The U.S., in the throes of controversy over a Supreme Court appointment, may well come to long for the good old days of former Chief Justice William Rehnquist who, inspired by Iolanthe, added four golden stripes to his sleeves and quoted the Lord Chancellor in one of his opinions: "The Law is the true embodiment/Of everything that's excellent./It has no kind of fault or flaw/And I, My Lords, embody the Law."
Iolanthe is a fairy, who once married a mortal and had a son, was therefore banished from Fairydom but has now been pardoned. Her son, the shepherd Strephon, loves Phyllis, who is the ward of the Lord Chancellor and is beloved by him and the entire House of Lords. Strephon appeals to Iolanthe and the Fairy Queen to help him win Phyllis. As anyone can see, the plot will proceed to be exceedingly complicated.
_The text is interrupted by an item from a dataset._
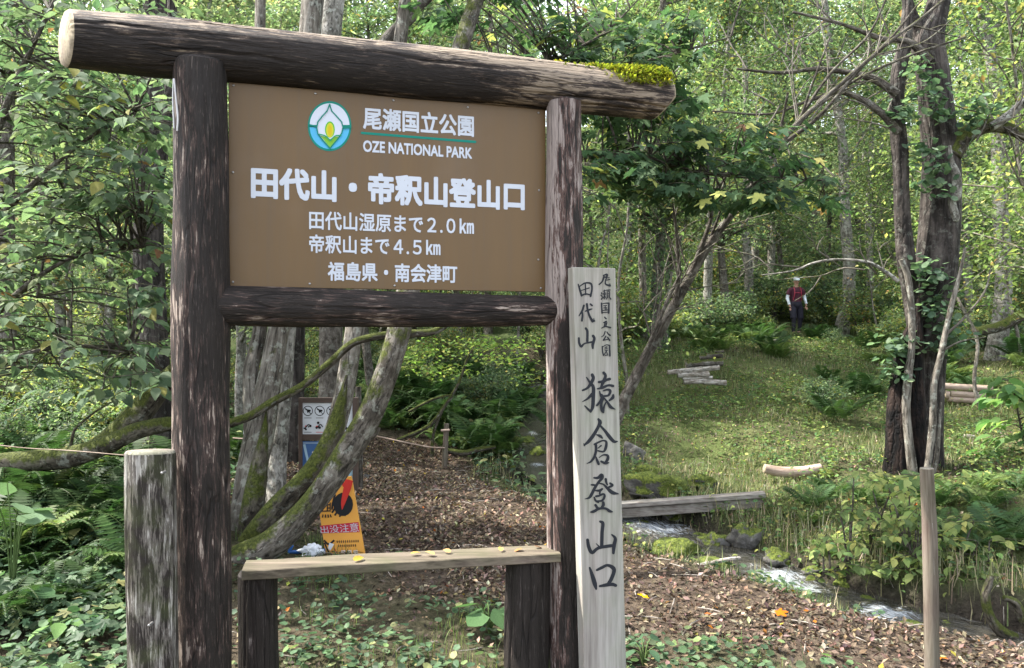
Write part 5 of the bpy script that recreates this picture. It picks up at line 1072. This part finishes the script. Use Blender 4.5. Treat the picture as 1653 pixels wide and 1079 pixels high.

Somehow, by the end, Strephon and Phyllis will be united, and the peers of the realm, faced with opening the peerage to competitive examination, will abandon Parliament and fly off with the fairies.
Gilbert outdid himself on the libretto, and Sullivan wrote a masterful score, with echoes of Mendelssohn and Wagner. MTT was originally scheduled to conduct, but George Manahan, the musical director of New York City Opera, will take over for him. This production does not propose to undertake the kind of manic staging offered by our Lamplighters, but the Lamplighters were big enough to recommend, in their publicity earlier this year, that people take in both their performance and the Symphony's.